Mutual recognition of securities offerings: NZ and Australia
Regulations effective from 13 June 2008 have been passed and a joint guide released to facilitate offers of Australian securities in New Zealand and vice versa. The regulation enables an issuer to offer securities (eg shares or debentures) or interests in managed or collective investment schemes in both countries using the one disclosure document prepared under the fundraising laws in the issuer’s jurisdiction.
The objective of this new regime is to reduce the cost of capital raising in both jurisdictions and to remove unnecessary regulatory barriers whilst maintaining investor protection through appropriate disclosure.

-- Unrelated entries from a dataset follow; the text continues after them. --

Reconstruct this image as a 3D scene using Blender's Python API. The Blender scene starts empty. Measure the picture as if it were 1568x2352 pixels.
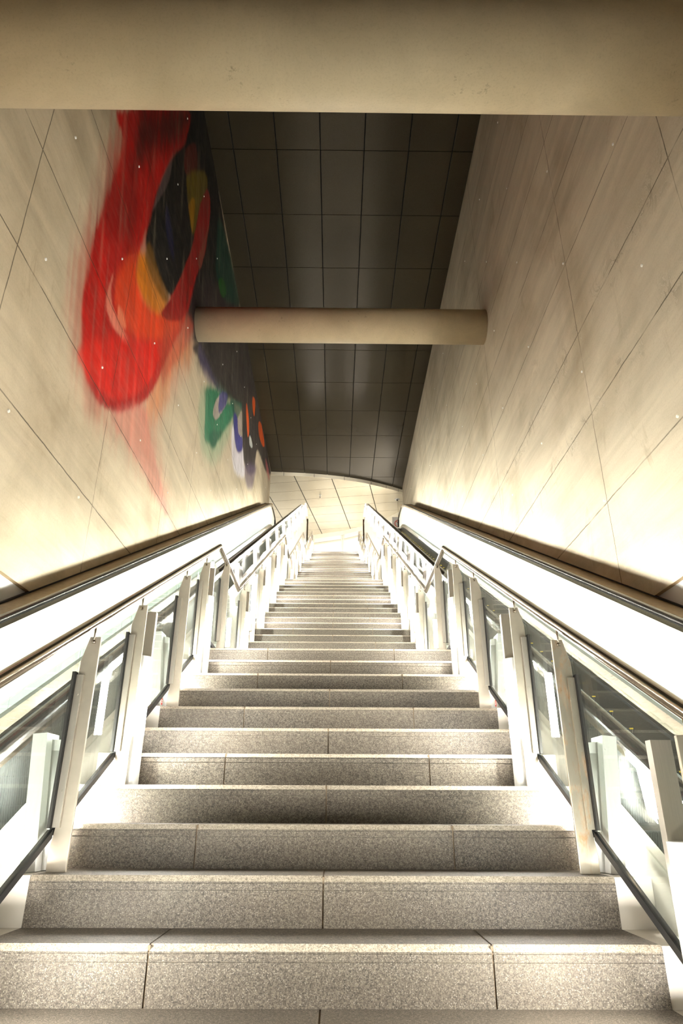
import bpy, bmesh, math, random
import numpy as np
from mathutils import Vector, Matrix
random.seed(7)
SC = bpy.context.scene
COL = SC.collection
# ---------------------------------------------------------------- dimensions (metres)
R, T, LAND = .16, .31, 1.24          # riser, tread, extra run of a landing
M = R / T                            # pitch of stair and escalators
XL, XR = -2.92, 3.132                # faces of the side walls
ZC = 14.47                           # shaft ceiling
ZTOP = 65 * R                        # upper floor level
def nl(k): return (k > 11) + (k > 29) + (k > 47) - (k < -6)
def ny(k): return (k - 1) * T + LAND * nl(k)      # y of the riser face of step k
def nz(k): return k * R                           # level of tread k
FLIGHTS = [(-10, -7), (-6, 11), (12, 29), (30, 47), (48, 65)]

# ---------------------------------------------------------------- materials
def lin(c):
    o = []
    for v in c:
        v = v / 255.
        o.append(v / 12.92 if v <= .04045 else ((v + .055) / 1.055) ** 2.4)
    return tuple(o)
class NT:
    def __init__(s, name):
        s.m = bpy.data.materials.new(name); s.m.use_nodes = True
        s.t = s.m.node_tree; s.t.nodes.clear()
        s.out = s.n('ShaderNodeOutputMaterial')
    def n(s, typ, **kw):
        nd = s.t.nodes.new(typ)
        for k, v in kw.items(): setattr(nd, k, v)
        return nd
    def l(s, a, b): s.t.links.new(a, b)
    def put(s, sock, v):
        if isinstance(v, bpy.types.NodeSocket): s.l(v, sock)
        else: sock.default_value = v
    def math(s, op, a, b=0., c=None, clamp=False):
        nd = s.n('ShaderNodeMath', operation=op); nd.use_clamp = clamp
        s.put(nd.inputs[0], a); s.put(nd.inputs[1], b)
        if c is not None: s.put(nd.inputs[2], c)
        return nd.outputs[0]
    def mix(s, f, a, b, blend='MIX'):
        nd = s.n('ShaderNodeMix', data_type='RGBA', blend_type=blend)
        s.put(nd.inputs[0], f)
        for i, v in ((6, a), (7, b)):
            s.put(nd.inputs[i], v if isinstance(v, bpy.types.NodeSocket) else (*v, 1))
        return nd.outputs[2]
    def noise(s, vec, scale, detail=4, rough=.55, dist=0.):
        nd = s.n('ShaderNodeTexNoise'); nd.inputs['Scale'].default_value = scale
        nd.inputs['Detail'].default_value = detail; nd.inputs['Roughness'].default_value = rough
        nd.inputs['Distortion'].default_value = dist
        s.l(vec, nd.inputs['Vector']); return nd.outputs['Fac']
    def mapping(s, vec, scale=(1, 1, 1), rot=(0, 0, 0)):
        nd = s.n('ShaderNodeMapping'); nd.inputs['Scale'].default_value = scale; nd.inputs['Rotation'].default_value = rot
        s.l(vec, nd.inputs['Vector']); return nd.outputs[0]
    def ramp(s, f, lo, hi, a=0., b=1.):
        nd = s.n('ShaderNodeMapRange'); nd.clamp = True
        s.put(nd.inputs['Value'], f)
        for k, v in (('From Min', lo), ('From Max', hi), ('To Min', a), ('To Max', b)): nd.inputs[k].default_value = v
        return nd.outputs[0]
    def pos(s):
        return s.n('ShaderNodeNewGeometry').outputs['Position']
    def obj(s):
        return s.n('ShaderNodeTexCoord').outputs['Object']
    def sep(s, v):
        nd = s.n('ShaderNodeSeparateXYZ'); s.l(v, nd.inputs[0]); return nd.outputs
    def bsdf(s, color, rough=.5, metal=0., spec=.5, bump=None, bstr=.2, bdist=.01, coat=0.):
        nd = s.n('ShaderNodeBsdfPrincipled')
        s.put(nd.inputs['Base Color'], color if isinstance(color, bpy.types.NodeSocket) else (*color, 1))
        s.put(nd.inputs['Roughness'], rough); s.put(nd.inputs['Metallic'], metal)
        nd.inputs['Specular IOR Level'].default_value = spec
        nd.inputs['Coat Weight'].default_value = coat; nd.inputs['Coat Roughness'].default_value = .08
        if bump is not None:
            b = s.n('ShaderNodeBump'); b.inputs['Strength'].default_value = bstr; b.inputs['Distance'].default_value = bdist
            s.l(bump, b.inputs['Height']); s.l(b.outputs[0], nd.inputs['Normal'])
        s.l(nd.outputs[0], s.out.inputs[0]); return nd

def simple(name, c, rough=.5, metal=0., spec=.5, coat=0., nscale=0, namt=.15):
    t = NT(name); base = lin(c)
    if nscale:
        f = t.noise(t.obj(), nscale, 3)
        col = t.mix(t.ramp(f, .3, .7), tuple(v * (1 - namt) for v in base), tuple(min(1, v * (1 + namt)) for v in base))
        t.bsdf(col, rough, metal, spec, coat=coat)
    else: t.bsdf(base, rough, metal, spec, coat=coat)
    return t.m

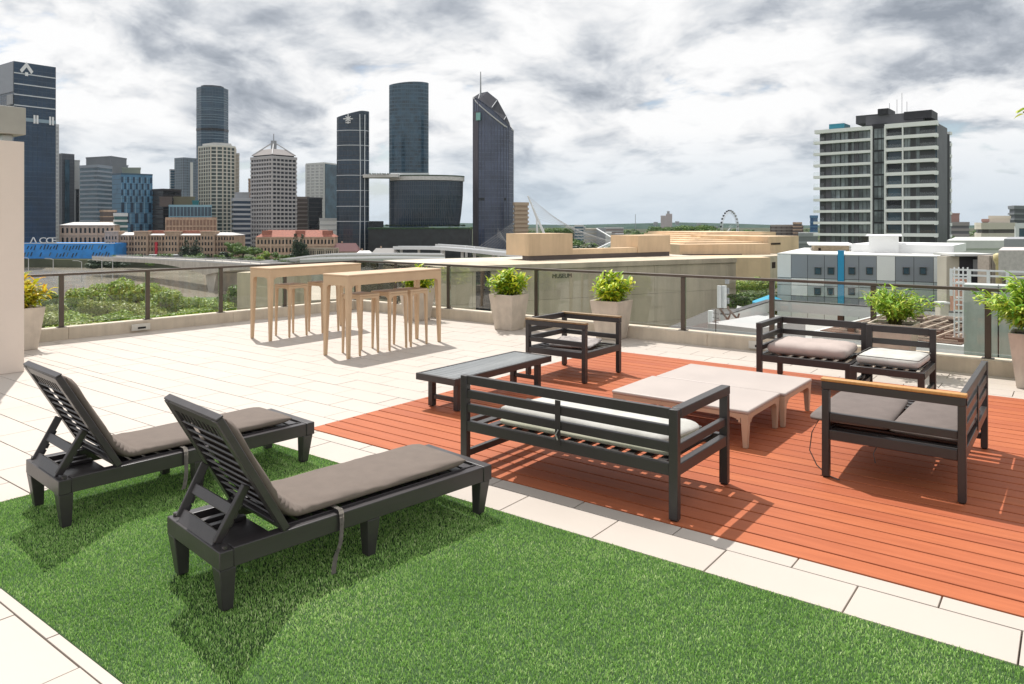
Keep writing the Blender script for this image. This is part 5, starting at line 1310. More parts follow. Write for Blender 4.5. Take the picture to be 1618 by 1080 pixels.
# ---- apartment tower
t = thing('apartment_tower', 'dark apartment tower with white floor bands, black central bay and black end wall', 'apartment building', W(1400, 190, GZ), 0, world=True)
A_, B_ = W(1290.4, 203), W(1480, 184.6)
Ma, La = frame(1290.4, 203, 1480, 184.6)
def ax(px):
    lo, hi = -.2, 1.3
    for _ in range(32):
        m_ = (lo + hi) / 2; p = A_.lerp(B_, m_); d = -SN * p.x + CS * p.y; x = 809 + FPX * (CS * p.x + SN * p.y) / d
        lo, hi = (m_, hi) if x < px else (lo, m_)
    return lo * La
zf = lambda k: 24.26 + 3.02 - 3.13 * k          # top of the band of floor k (0 = roof band)
M_apb = mat('apartment_body', (.05, .052, .058), .5, var=.1, vs=.3)
M_apw = mat('apartment_window', (.19, .225, .23), .15, var=.4, vs=.25, spec=.6, obj=.5)
M_apk = mat('apartment_black', (.022, .022, .028), .6)
M_apc = mat('apartment_cladding', (.11, .11, .125), .6)
xl1, xc0, xc1, xr1 = ax(1377.2), ax(1378.5), ax(1397), La
MB().box(0.4, xl1 - .2, 1.4, 15, GZ, zf(0) - .5, Ma).build('body', M_apb, t); MB().box(xc1 + .3, La - .2, 1.6, 15.5, GZ, zf(0) - .3, Ma).build('body', M_apb, t)
MB().box(xl1 - .19, xc1 + .29, 1.0, 14, GZ, zf(0) + .5, Ma).build('central_bay', M_apk, t)
MB().box(xl1 - 2.2, La - 3.5, 3.0, 13, zf(0) + .51, zf(0) + 3.0, Ma).build('penthouse', M_apc, t)
MB().box(ax(1347), xl1 + 1, 3.2, 12, zf(0) + 1.2, zf(0) + 3.4, Ma).build('penthouse_wing', M_apb, t)
MB().box(ax(1383), ax(1400), 2.4, 10, zf(0) + 3.01, zf(0) + 4.6, Ma).build('plant_room', M_apk, t)
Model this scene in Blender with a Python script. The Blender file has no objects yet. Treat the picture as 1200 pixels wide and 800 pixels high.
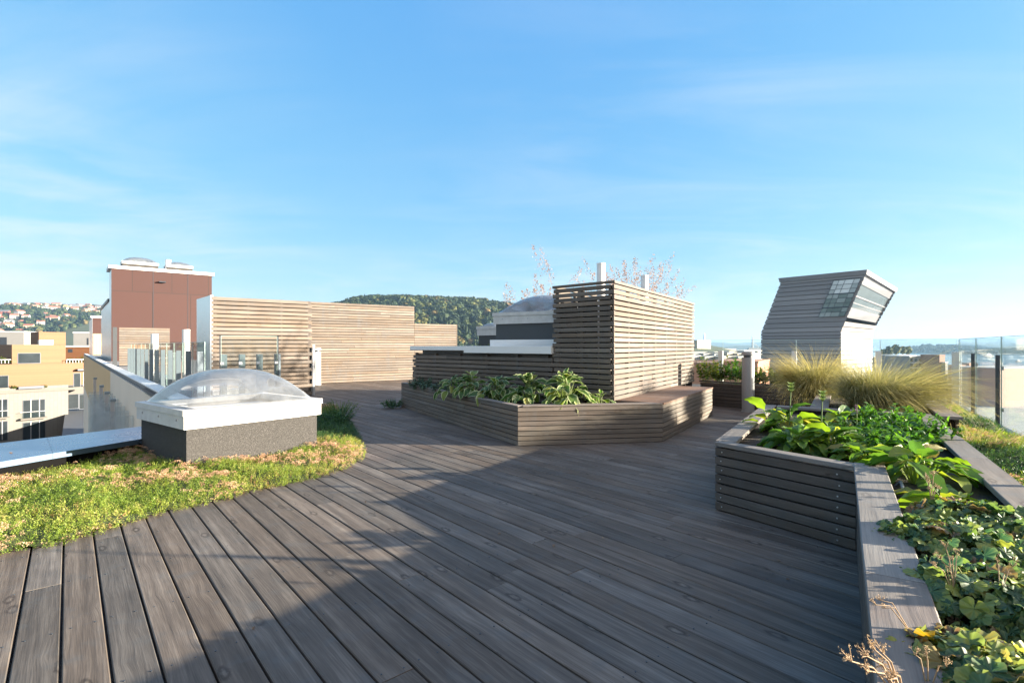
import bpy, math, random
import numpy as np
from mathutils import Vector
R = random.Random(7)
N = np.random.default_rng(11)
C = bpy.context.scene.collection
rad = math.radians
F = 604.0; CAMZ = 1.25; CX = 600.0; HY = 405.0       # measured from the photograph's vanishing points
SUN_EL = 11.5; SUN_AZ = -5.0                         # degrees; azimuth from +X towards +Y

def at(px, py, Y):                                   # a point seen at that pixel, Y metres ahead
    return ((px-CX)/F*Y, Y, CAMZ-(py-HY)/F*Y)
def gr(px, py, z=0.0):                               # a point of the level z seen at that pixel
    Y = F*(CAMZ-z)/(py-HY); return ((px-CX)/F*Y, Y)
def add(p, d, t): return (p[0]+d[0]*t, p[1]+d[1]*t)
def unit(d):
    l = math.hypot(*d); return (d[0]/l, d[1]/l)
def sub(a, b): return (a[0]-b[0], a[1]-b[1])
def dist(a, b): return math.hypot(a[0]-b[0], a[1]-b[1])
DR = unit((.539, .842)); DL = (-DR[1], DR[0])        # the terrace's two main directions
DB = unit((-.652, .758)); DW = (DB[1], -DB[0])       # along the deck boards, across them

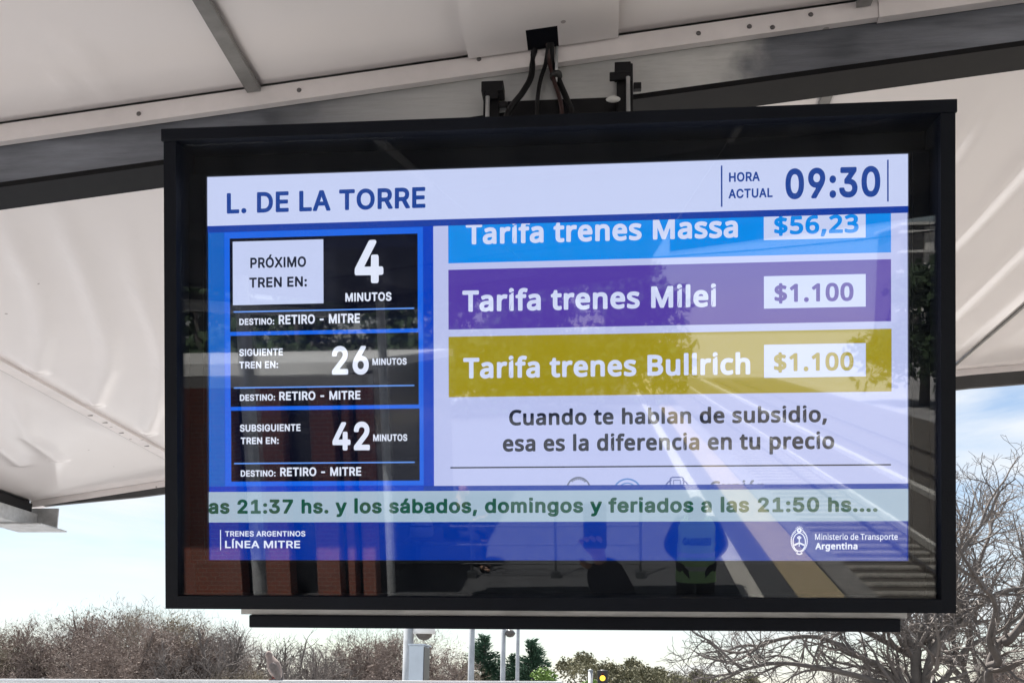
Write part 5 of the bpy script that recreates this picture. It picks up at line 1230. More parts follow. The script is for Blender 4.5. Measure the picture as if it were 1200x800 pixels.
DP = dict(dens=[3.3, 3.6, 3.2], len=[1.7, 1.0, 0.6], rad=[0.045, 0.024, 0.015], rmin=0.011, wob=0.24, up=0.05, maxl=2, limbs=13, fork=0.20)
kinds = []
for i, (sd, tm, buds) in enumerate(((3, 'twig_brown', 24000), (8, 'twig_brown', 24000), (21, 'twig_grey', 900), (33, 'twig_olive', 24000))):
    pp = dict(DP); pp['buds'] = buds
    tr, br = bare_meshes(sd, 8.0, 0.95, None, None, pp)
    kinds.append((mesh_of(tr, 'trunk', M['bark_dark']), mesh_of(br, 'branches', M[tm])))
GRP = 'bare trees beyond the wall'
FAR = [  # kind, x, y, scale, rot, label
    (3, -37.6, 60, 0.99, 10, 'rounded olive brown tree cut by the left picture edge'),
    (0, -34.4, 61, 1.06, 40, 'broad pinkish brown bare tree second from the left edge'),
    (1, -31.6, 64, 1.18, 75, 'tallest bare tree of the left thicket'),
    (3, -29.6, 66, 1.2, 140, 'olive topped tree close behind the tallest one of the left thicket'),
    (1, -27.6, 58, 1.03, 200, 'dense brown bare tree right of the tallest one in the left thicket'),
    (0, -25.4, 62, 1.06, 130, 'brown bare tree just left of the pale twiggy one in the left thicket'),
    (2, -22.9, 58, 1.04, 20, 'pale twiggy bare tree at the right end of the left thicket'),
    (0, -24.2, 66, 0.98, 310, 'brown bare tree showing through the pale twiggy one'),
    (3, -20.3, 57, 0.66, 90, 'low olive brown tree standing behind the dove'),
    (2, -18.1, 60, 0.96, 150, 'open grey bare tree right of the dove with sky showing through'),
    (0, -14.3, 61, 1.0, 260, 'reddish brown tree left of the camera mast'),
    (2, -16.2, 57, 0.88, 300, 'thin grey bare tree between the open one and the reddish brown one'),
    (1, -11.2, 60, 0.98, 10, 'reddish brown bare tree right behind the cabinet'),
    (3, -9.9, 66, 0.78, 100, 'small olive brown tree left of the dark conifers'),
    (2, 13.0, 60, 0.78, 60, 'pale distant bare tree behind the low left limbs of the big bare tree'),
    (2, 17.5, 66, 0.88, 190, 'pale distant bare tree behind the trunk of the big bare tree'),
    (0, 24.5, 64, 0.95, 330, 'brown distant bare tree behind the right limbs of the big bare tree'),
]
for kd, x, y, s, rz, lab in FAR:
    tree_thing('bare_tree', lab, 'tree', (x, y, -1.1), [('trunk', kinds[kd][0]), ('branches', kinds[kd][1])], GRP, R(rz), s)

# conifers
def conifer(seed, h):
    rg = random.Random(seed)
    tr, cr = MB(), MB()
    tr.tube([(0, 0, 0), (0, 0, h * 0.5), (0.05, 0, h)], [h * 0.03, h * 0.02, 0.02], 8)
    n = int(h * 24)
    for k in range(n):
        s = k / n
        z = h * (0.12 + 0.88 * s)
        a = rg.uniform(0, 6.283)
        ln = (1 - s) ** 0.8 * h * 0.40 * rg.uniform(0.6, 1.2) + 0.15
        for j in range(max(3, int(ln * 9))):
            f = (j + rg.random()) / max(3, int(ln * 9))
            c = Vector((math.cos(a) * ln * f, math.sin(a) * ln * f, z + ln * (0.28 * f - 0.1 * f * f)))
            for _ in range(4):
                c2 = c + rand_unit(rg) * 0.16
                u = Vector((math.cos(a), math.sin(a), rg.uniform(0.0, 0.9))).normalized() * rg.uniform(0.12, 0.26)
                v = rand_unit(rg) * rg.uniform(0.04, 0.09)
                cr.add([c2 - u * 0.6 - v, c2 - u * 0.5 + v, c2 + u], [(0, 1, 2)])
    return tr, cr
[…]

For an Australian issuer to offer securities (or interests in a managed investment scheme) in NZ using their existing Australian disclosure document, there are conditions which include:
- complying with all applicable Australian laws;
- lodging written notice with the New Zealand Companies Office which includes specific details of the offer, the name and address of a person who is authorised to accept service in New Zealand, and copies of the disclosure document and constitution of the company or scheme;
- including a prescribed warning notice in the disclosure document to the effect that the offer is principally regulated under Australian law, and that the taxation treatment of Australian securities is not the same as for New Zealand securities.
New Zealand issuers have similar requirements under Australian regulations.
A breach of the terms of these regulations may result in the New Zealand Securities Commission:
- making an order prohibiting the distribution of the disclosure document; or
- banning the issuer from making offers under this regime.